Two hundred people, whose lives were ended way too soon, in hate crimes, in violence, in terror. Because of their gender. They tried to obliterate them too. And that's why we're here tonight.

They were killed because of gender. Because they dared to step across those invisible gender boundaries.

It starts in the schools ... where being transgendered means being harassed or assaulted. Our gender queer kids are being driven to suicide by a constant barrage of hatred. And it continues into grown-up society, where we are fair game for ridiculed on television and newspapers ... and on the streets. Transgression of gender role is just cause for harassment and violence in our society.

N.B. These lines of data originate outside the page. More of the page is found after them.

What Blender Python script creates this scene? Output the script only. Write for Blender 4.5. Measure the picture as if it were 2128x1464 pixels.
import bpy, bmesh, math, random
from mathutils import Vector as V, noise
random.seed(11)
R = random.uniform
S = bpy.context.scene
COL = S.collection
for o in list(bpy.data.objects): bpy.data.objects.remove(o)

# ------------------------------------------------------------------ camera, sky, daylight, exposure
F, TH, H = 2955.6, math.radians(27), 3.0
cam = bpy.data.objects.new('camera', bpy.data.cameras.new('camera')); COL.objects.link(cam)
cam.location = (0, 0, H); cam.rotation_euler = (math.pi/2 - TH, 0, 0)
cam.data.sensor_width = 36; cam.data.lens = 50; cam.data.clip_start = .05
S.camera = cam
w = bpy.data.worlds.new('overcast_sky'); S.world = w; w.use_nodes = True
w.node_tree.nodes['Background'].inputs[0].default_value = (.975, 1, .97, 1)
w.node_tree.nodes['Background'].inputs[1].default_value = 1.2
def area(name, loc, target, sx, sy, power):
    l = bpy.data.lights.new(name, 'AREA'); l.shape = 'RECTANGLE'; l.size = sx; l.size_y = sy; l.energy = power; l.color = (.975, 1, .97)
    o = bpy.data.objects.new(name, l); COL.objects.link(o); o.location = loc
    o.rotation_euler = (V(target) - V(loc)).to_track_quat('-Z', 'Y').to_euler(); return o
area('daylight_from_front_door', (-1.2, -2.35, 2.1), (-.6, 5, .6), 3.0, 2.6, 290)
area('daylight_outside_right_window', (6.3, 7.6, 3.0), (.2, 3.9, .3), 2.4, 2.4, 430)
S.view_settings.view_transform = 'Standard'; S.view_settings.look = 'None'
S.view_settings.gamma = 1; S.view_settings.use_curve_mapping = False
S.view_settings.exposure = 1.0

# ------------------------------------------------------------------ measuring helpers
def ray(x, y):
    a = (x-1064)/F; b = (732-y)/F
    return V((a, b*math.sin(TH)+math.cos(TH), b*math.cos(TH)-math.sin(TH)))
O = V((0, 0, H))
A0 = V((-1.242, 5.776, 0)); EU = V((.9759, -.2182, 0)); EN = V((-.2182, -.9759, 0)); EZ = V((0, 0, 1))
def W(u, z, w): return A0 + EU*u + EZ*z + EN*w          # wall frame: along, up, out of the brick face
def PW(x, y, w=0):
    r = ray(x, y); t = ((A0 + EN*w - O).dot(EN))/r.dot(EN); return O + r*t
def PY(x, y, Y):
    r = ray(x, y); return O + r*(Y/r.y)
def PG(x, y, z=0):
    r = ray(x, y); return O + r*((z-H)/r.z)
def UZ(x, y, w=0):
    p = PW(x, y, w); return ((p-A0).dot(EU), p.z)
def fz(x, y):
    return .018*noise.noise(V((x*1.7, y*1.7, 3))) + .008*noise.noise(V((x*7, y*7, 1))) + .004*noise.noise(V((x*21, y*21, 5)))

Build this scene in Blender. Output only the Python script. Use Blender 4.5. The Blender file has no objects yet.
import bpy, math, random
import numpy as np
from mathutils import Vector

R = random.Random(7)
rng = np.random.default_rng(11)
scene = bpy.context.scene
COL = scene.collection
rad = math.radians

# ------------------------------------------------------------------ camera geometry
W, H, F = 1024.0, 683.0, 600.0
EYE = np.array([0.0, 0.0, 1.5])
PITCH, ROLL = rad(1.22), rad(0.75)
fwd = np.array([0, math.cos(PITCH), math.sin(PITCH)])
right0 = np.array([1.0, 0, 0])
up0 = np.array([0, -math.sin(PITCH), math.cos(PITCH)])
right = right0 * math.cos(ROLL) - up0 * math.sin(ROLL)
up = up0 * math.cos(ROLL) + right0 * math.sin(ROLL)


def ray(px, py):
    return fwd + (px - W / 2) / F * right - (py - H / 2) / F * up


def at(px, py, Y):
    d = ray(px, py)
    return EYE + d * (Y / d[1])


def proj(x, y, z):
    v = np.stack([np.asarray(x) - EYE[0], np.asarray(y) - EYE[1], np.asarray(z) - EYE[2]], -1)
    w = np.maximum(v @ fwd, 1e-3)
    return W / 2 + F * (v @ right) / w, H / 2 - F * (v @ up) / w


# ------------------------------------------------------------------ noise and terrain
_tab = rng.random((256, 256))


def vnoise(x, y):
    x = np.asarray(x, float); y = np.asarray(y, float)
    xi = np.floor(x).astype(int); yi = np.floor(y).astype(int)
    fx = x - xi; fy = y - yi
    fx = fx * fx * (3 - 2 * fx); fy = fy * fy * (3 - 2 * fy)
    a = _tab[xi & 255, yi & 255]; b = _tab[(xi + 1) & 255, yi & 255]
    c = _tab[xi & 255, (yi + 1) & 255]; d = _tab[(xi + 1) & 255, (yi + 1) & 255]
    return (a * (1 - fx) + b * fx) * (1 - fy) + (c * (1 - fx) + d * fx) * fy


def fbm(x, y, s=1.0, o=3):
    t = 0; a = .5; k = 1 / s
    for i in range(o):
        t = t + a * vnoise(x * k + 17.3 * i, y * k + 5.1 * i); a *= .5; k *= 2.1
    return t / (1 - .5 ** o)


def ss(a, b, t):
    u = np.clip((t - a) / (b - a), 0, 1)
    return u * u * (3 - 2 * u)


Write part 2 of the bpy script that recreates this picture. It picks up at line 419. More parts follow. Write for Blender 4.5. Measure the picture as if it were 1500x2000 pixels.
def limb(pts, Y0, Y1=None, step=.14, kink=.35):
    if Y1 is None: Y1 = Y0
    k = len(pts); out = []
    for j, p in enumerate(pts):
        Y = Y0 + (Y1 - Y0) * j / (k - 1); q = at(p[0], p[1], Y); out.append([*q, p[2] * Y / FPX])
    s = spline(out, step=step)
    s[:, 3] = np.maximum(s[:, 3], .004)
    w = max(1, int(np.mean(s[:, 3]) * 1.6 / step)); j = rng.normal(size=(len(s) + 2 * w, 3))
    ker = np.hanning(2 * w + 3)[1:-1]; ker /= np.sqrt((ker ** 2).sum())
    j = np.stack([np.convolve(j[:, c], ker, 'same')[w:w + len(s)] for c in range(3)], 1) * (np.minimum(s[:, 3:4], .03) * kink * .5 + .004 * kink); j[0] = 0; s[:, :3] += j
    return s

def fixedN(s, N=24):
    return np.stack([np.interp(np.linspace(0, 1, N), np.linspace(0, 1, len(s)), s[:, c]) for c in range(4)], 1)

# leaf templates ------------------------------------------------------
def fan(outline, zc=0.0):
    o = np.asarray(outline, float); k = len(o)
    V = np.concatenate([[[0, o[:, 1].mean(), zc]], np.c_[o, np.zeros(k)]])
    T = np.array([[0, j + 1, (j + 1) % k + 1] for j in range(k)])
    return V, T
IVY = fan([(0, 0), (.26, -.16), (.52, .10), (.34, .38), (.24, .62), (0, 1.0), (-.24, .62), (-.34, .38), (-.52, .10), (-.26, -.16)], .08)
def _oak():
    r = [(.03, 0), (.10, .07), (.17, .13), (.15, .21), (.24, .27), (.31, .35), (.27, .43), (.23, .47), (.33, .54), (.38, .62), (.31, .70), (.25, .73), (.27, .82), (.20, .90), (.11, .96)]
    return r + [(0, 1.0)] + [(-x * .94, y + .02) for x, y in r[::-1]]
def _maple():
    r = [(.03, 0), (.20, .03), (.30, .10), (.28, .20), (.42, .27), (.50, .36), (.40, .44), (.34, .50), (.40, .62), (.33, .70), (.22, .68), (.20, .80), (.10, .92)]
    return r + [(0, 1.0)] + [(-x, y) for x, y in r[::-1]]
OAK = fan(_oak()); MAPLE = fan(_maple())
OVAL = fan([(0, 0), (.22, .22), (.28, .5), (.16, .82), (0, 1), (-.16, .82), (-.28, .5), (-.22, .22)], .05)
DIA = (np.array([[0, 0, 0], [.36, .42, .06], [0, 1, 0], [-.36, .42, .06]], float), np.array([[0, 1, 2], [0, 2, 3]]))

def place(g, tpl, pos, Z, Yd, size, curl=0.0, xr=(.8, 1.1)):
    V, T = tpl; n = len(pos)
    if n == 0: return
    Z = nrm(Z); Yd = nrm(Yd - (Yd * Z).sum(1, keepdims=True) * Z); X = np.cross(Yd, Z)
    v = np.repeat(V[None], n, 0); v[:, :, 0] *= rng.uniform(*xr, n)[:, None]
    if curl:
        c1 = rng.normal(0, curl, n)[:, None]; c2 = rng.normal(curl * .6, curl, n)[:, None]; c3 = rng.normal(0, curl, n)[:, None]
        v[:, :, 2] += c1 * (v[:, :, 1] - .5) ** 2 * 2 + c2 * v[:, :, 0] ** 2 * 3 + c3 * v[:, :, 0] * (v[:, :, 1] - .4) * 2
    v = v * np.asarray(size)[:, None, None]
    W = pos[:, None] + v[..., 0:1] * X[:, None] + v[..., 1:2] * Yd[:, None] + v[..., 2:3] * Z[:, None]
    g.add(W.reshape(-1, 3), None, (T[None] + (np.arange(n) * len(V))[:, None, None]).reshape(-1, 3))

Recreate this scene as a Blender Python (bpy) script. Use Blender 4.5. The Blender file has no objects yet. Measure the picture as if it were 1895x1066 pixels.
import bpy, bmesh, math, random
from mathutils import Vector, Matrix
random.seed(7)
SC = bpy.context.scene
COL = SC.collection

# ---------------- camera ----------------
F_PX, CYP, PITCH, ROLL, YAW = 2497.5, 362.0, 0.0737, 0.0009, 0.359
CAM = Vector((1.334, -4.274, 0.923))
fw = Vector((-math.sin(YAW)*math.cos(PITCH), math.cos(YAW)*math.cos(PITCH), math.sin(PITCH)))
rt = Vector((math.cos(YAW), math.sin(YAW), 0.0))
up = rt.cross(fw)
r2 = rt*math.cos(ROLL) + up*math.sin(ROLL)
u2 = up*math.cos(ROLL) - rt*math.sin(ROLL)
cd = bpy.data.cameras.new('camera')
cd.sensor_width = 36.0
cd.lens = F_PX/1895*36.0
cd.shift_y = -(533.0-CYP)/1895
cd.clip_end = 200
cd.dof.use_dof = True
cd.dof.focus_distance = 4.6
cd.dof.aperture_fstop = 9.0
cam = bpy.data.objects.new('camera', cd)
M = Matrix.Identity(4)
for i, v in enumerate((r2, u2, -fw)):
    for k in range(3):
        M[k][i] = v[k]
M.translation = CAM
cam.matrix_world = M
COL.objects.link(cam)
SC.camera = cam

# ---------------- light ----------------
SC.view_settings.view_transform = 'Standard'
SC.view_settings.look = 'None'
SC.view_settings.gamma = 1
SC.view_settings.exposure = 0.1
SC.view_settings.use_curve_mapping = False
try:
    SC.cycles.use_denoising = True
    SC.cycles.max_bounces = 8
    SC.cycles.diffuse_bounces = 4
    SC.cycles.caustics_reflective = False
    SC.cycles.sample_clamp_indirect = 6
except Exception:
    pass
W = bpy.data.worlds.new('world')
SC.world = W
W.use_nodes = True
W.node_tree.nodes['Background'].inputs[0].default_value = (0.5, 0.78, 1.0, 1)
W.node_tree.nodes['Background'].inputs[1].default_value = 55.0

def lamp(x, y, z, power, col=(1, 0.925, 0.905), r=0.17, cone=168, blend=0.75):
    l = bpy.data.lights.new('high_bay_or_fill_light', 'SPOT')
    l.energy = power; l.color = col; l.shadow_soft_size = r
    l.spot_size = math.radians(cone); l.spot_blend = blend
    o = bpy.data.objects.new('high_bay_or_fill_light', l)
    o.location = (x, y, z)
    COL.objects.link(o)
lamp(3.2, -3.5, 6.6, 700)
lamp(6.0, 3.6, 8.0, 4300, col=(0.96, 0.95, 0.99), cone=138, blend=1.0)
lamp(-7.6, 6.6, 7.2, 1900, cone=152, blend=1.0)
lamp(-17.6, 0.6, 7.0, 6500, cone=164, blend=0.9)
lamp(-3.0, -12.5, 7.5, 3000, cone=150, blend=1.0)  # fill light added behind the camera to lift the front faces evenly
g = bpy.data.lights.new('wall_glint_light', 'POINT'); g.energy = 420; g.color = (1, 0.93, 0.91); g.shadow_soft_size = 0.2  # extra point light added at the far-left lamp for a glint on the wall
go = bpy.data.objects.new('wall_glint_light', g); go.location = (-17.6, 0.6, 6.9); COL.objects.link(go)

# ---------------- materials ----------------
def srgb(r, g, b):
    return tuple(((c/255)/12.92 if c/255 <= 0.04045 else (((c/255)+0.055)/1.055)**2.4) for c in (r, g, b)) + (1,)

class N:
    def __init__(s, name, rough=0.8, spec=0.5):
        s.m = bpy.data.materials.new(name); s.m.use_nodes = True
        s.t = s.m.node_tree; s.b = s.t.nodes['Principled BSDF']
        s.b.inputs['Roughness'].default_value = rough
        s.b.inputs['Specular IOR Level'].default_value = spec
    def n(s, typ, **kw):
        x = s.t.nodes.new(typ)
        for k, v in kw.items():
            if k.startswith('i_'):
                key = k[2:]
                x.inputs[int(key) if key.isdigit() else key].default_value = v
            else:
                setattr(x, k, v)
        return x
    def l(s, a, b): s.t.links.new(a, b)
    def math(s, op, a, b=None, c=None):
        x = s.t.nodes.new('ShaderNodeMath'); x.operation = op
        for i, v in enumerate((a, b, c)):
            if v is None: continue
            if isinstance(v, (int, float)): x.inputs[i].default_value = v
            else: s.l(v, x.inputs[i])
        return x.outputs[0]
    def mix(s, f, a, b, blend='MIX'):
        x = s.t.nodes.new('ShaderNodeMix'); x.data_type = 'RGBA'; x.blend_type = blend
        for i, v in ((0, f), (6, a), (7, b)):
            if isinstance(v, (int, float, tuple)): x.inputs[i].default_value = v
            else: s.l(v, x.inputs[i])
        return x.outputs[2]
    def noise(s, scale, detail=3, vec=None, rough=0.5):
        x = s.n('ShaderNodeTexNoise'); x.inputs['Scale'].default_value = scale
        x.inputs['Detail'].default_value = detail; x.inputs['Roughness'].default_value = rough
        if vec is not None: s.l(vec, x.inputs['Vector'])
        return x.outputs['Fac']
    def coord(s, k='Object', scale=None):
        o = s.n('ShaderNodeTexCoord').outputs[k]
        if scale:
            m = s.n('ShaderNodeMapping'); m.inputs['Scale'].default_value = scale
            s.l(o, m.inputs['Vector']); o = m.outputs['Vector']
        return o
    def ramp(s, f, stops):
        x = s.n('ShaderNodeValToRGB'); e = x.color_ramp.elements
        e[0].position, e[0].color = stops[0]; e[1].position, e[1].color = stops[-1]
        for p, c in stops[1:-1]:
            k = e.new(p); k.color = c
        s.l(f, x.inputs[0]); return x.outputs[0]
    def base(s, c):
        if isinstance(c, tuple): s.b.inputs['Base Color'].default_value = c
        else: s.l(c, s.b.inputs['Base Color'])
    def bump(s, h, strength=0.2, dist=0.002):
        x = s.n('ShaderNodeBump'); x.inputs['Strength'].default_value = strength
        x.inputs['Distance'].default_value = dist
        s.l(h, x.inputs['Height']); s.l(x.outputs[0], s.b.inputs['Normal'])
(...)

They were killed because of gender. We talk about transphobia, but I am sure the attackers don't even know what transgender or transphobia means. They just go out to bash a queer, and we are the most visible of the queers. It was homophobia that killed our brothers and sisters. Because they were the most visible queers.

Lisa Scheps of It's Time

Hate. I started to look up the word, but quickly realized that hate defies definition, defies words, defies personification. And with good reason. It is an ugly thing ... . And it is a universal thing.

Sadly, most everyone knows what it feels like to be the victim of hatred...someone may not like they way you look, the way you act, the way you drive your car, where you live, who you love, who you associate with. And now this entire country is acutely aware of what it is like to be victimized simply by virtue of who you are.

If we are a smart society, and I pray that we are, we will ALL take the lessons learned here at this vigil, as well as recent events ... and simply judge less … hate less … hurt less.